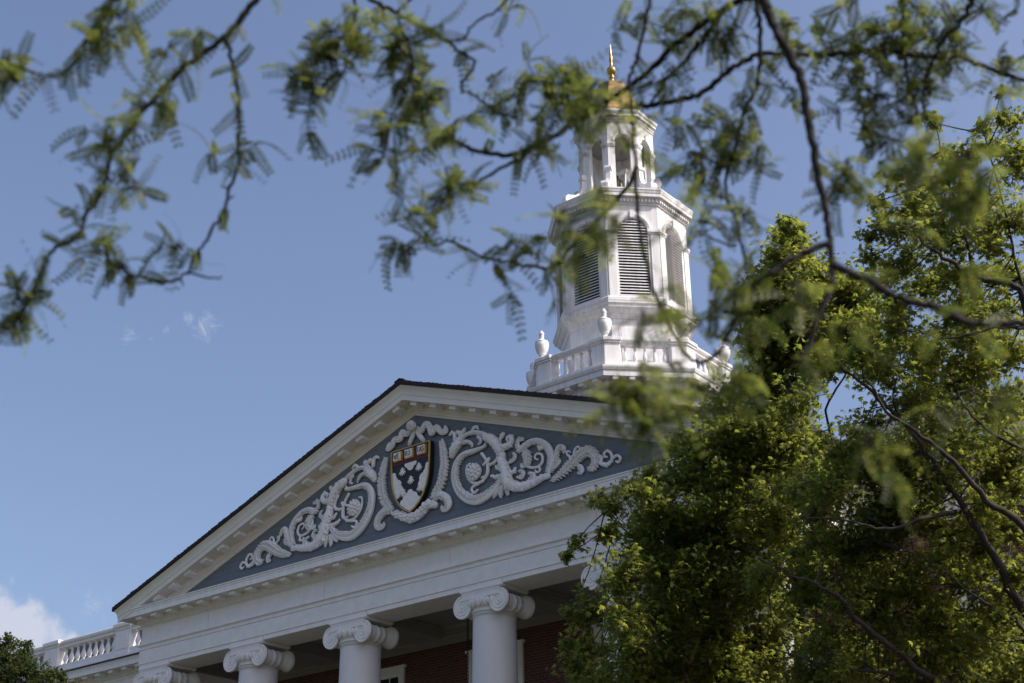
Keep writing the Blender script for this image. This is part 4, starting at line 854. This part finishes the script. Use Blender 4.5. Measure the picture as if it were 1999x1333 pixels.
# ---- the tree top at the lower left corner
D3 = 34.0
t3 = Tree('garden_tree', 'small dark green tree top before the balustrade of the far wing', base_at(20, D3), None, M['bark'])
p3 = at(20, 1420, D3); t3.limb([t3.base, (t3.base+p3)/2, p3], .2, .1, 8, t3.tr); t3.limb([p3, at(15, 1330, D3), at(12, 1260, D3)], .07, .01)
h3 = np.array([at(20, 1400, D3), at(15, 1330, D3), at(60, 1350, D3), at(12, 1280, D3)])
for q in "10,1270,24 14,1250,12 30,1290,26 0,1300,30 52,1258,11 45,1275,16 40,1310,32 10,1340,36 70,1325,24 100,1318,18 122,1322,12 80,1345,30 110,1345,26 -30,1290,36 20,1320,30 142,1340,14 55,1300,20 -20,1330,36".split():
    u, v, r = map(float, q.split(',')); d = D3+rng.normal()*.5; c = at(u, v, d); R = px_r(r, d); t3.clump(c, R, nearest(h3, c), int(900*(R/.4)**2)+40)
t3.finish(.075, M['bush'])

# ---- honey locust overhead, close to the camera: out of focus
NL = 7
def locust_leaf(L, droop):
    vs = []; fs = []
    for i in range(NL+1):
        t_ = (i+.6)/(NL+.6); x = L*t_; z = -droop*t_*t_*L; sc = .95-.5*abs(t_-.45)
        for s in (-1, 1):
            k = len(vs); l_ = .027*sc; wd = .0058; ax = np.array([.35, s*.94, -.12]); pp = np.array([.94, -s*.35, 0]); o = np.array([x, 0, z])
            vs += [o, o+ax*l_*.5+pp*wd, o+ax*l_, o+ax*l_*.5-pp*wd]; fs.append((k, k+1, k+2, k+3))
    k = len(vs)
    for i in range(4):
        t_ = i/4; t1_ = (i+1)/4; a_ = np.array([L*t_, 0, -droop*t_*t_*L]); b_ = np.array([L*t1_, 0, -droop*t1_*t1_*L]); e = np.array([0, .0011, 0])
        k = len(vs); vs += [a_-e, b_-e, b_+e, a_+e]; fs.append((k, k+1, k+2, k+3))
    return np.array(vs), np.array(fs)
LEAVES = [locust_leaf(.095, .35), locust_leaf(.115, .55), locust_leaf(.08, .2), locust_leaf(.12, .8), locust_leaf(.105, -.2)]
loc_base = CAM+CR*3.4+np.array([CF[0], CF[1], 0])*1.2; loc_base = (loc_base[0], loc_base[1], GZ)
lt_ = Tree('honey_locust_tree', 'honey locust with dark zigzag twigs and feathery leaves spread blurred before the sky', loc_base, None, M['locust_bark'])
LP = [[] for _ in LEAVES]
def fascicle(p, axis, n, k=1.0):
    """A tuft of pinnate leaves out of one bud."""
    for _ in range(n):
        d = np.array(axis)*.35+rng.normal(size=3)*.75+np.array([0, 0, -.28]); d /= np.linalg.norm(d); up = np.array([0, 0, 1.])+rng.normal(size=3)*.5
        y = np.cross(up, d); y /= np.linalg.norm(y); z = np.cross(d, y); LP[rng.integers(len(LEAVES))].append((p, np.stack([d, y, z], 1), k*(.72+.5*rng.random())))
def twig(px, d0, d1, r0, r1, dens, tuft=3, leafk=1.0, spurs=True):
    """A twig traced at its own distance, zigzag, with tufts at its buds. dens: tufts per metre."""
    P = smooth_path([at(u, v, d0+(d1-d0)*i/(len(px)-1)) for i, (u, v) in enumerate(px)], 5); m = len(P)
    P = [p+rng.normal(size=3)*.0035 for p in P]
    R = [.95*(r0+(r1-r0)*i/(m-1))*(1.15 if i % 5 == 0 else 1) for i in range(m)]; lt_.w.tube(P, R, 6)
    acc = rng.random()/max(dens, .1)
    for i in range(1, m):
        seg = P[i]-P[i-1]; L = np.linalg.norm(seg); acc += L
        f0 = dens(i/(m-1)) if callable(dens) else dens
        while f0 > 0 and acc > 1/f0:
            acc -= 1/f0; p = P[i]-seg*rng.random(); fascicle(p, seg/L, rng.integers(max(2, tuft-1), tuft+2), leafk)
        if spurs and rng.random() < .16:
            d = rng.normal(size=3); d /= np.linalg.norm(d); lt_.w.tube([P[i], P[i]+d*.022, P[i]+d*.035], [.004, .003, .001], 4, False, False)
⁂
* **Your goal**
Repeat the listing verbatim. Skip the pictures.

* **In response**
Keep writing the Blender script for this image. This is part 4, starting at line 854. This part finishes the script. Use Blender 4.5. Measure the picture as if it were 1999x1333 pixels.
# ---- the tree top at the lower left corner
D3 = 34.0
t3 = Tree('garden_tree', 'small dark green tree top before the balustrade of the far wing', base_at(20, D3), None, M['bark'])
p3 = at(20, 1420, D3); t3.limb([t3.base, (t3.base+p3)/2, p3], .2, .1, 8, t3.tr); t3.limb([p3, at(15, 1330, D3), at(12, 1260, D3)], .07, .01)
h3 = np.array([at(20, 1400, D3), at(15, 1330, D3), at(60, 1350, D3), at(12, 1280, D3)])
for q in "10,1270,24 14,1250,12 30,1290,26 0,1300,30 52,1258,11 45,1275,16 40,1310,32 10,1340,36 70,1325,24 100,1318,18 122,1322,12 80,1345,30 110,1345,26 -30,1290,36 20,1320,30 142,1340,14 55,1300,20 -20,1330,36".split():
    u, v, r = map(float, q.split(',')); d = D3+rng.normal()*.5; c = at(u, v, d); R = px_r(r, d); t3.clump(c, R, nearest(h3, c), int(900*(R/.4)**2)+40)
t3.finish(.075, M['bush'])

# ---- honey locust overhead, close to the camera: out of focus
NL = 7
def locust_leaf(L, droop):
    vs = []; fs = []
    for i in range(NL+1):
        t_ = (i+.6)/(NL+.6); x = L*t_; z = -droop*t_*t_*L; sc = .95-.5*abs(t_-.45)
        for s in (-1, 1):
            k = len(vs); l_ = .027*sc; wd = .0058; ax = np.array([.35, s*.94, -.12]); pp = np.array([.94, -s*.35, 0]); o = np.array([x, 0, z])
            vs += [o, o+ax*l_*.5+pp*wd, o+ax*l_, o+ax*l_*.5-pp*wd]; fs.append((k, k+1, k+2, k+3))
    k = len(vs)
    for i in range(4):
        t_ = i/4; t1_ = (i+1)/4; a_ = np.array([L*t_, 0, -droop*t_*t_*L]); b_ = np.array([L*t1_, 0, -droop*t1_*t1_*L]); e = np.array([0, .0011, 0])
        k = len(vs); vs += [a_-e, b_-e, b_+e, a_+e]; fs.append((k, k+1, k+2, k+3))
    return np.array(vs), np.array(fs)
LEAVES = [locust_leaf(.095, .35), locust_leaf(.115, .55), locust_leaf(.08, .2), locust_leaf(.12, .8), locust_leaf(.105, -.2)]
loc_base = CAM+CR*3.4+np.array([CF[0], CF[1], 0])*1.2; loc_base = (loc_base[0], loc_base[1], GZ)
lt_ = Tree('honey_locust_tree', 'honey locust with dark zigzag twigs and feathery leaves spread blurred before the sky', loc_base, None, M['locust_bark'])
LP = [[] for _ in LEAVES]
def fascicle(p, axis, n, k=1.0):
    """A tuft of pinnate leaves out of one bud."""
    for _ in range(n):
        d = np.array(axis)*.35+rng.normal(size=3)*.75+np.array([0, 0, -.28]); d /= np.linalg.norm(d); up = np.array([0, 0, 1.])+rng.normal(size=3)*.5
        y = np.cross(up, d); y /= np.linalg.norm(y); z = np.cross(d, y); LP[rng.integers(len(LEAVES))].append((p, np.stack([d, y, z], 1), k*(.72+.5*rng.random())))
def twig(px, d0, d1, r0, r1, dens, tuft=3, leafk=1.0, spurs=True):
    """A twig traced at its own distance, zigzag, with tufts at its buds. dens: tufts per metre."""
    P = smooth_path([at(u, v, d0+(d1-d0)*i/(len(px)-1)) for i, (u, v) in enumerate(px)], 5); m = len(P)
    P = [p+rng.normal(size=3)*.0035 for p in P]
    R = [.95*(r0+(r1-r0)*i/(m-1))*(1.15 if i % 5 == 0 else 1) for i in range(m)]; lt_.w.tube(P, R, 6)
    acc = rng.random()/max(dens, .1)
    for i in range(1, m):
        seg = P[i]-P[i-1]; L = np.linalg.norm(seg); acc += L
        f0 = dens(i/(m-1)) if callable(dens) else dens
        while f0 > 0 and acc > 1/f0:
            acc -= 1/f0; p = P[i]-seg*rng.random(); fascicle(p, seg/L, rng.integers(max(2, tuft-1), tuft+2), leafk)
        if spurs and rng.random() < .16:
            d = rng.normal(size=3); d /= np.linalg.norm(d); lt_.w.tube([P[i], P[i]+d*.022, P[i]+d*.035], [.004, .003, .001], 4, False, False)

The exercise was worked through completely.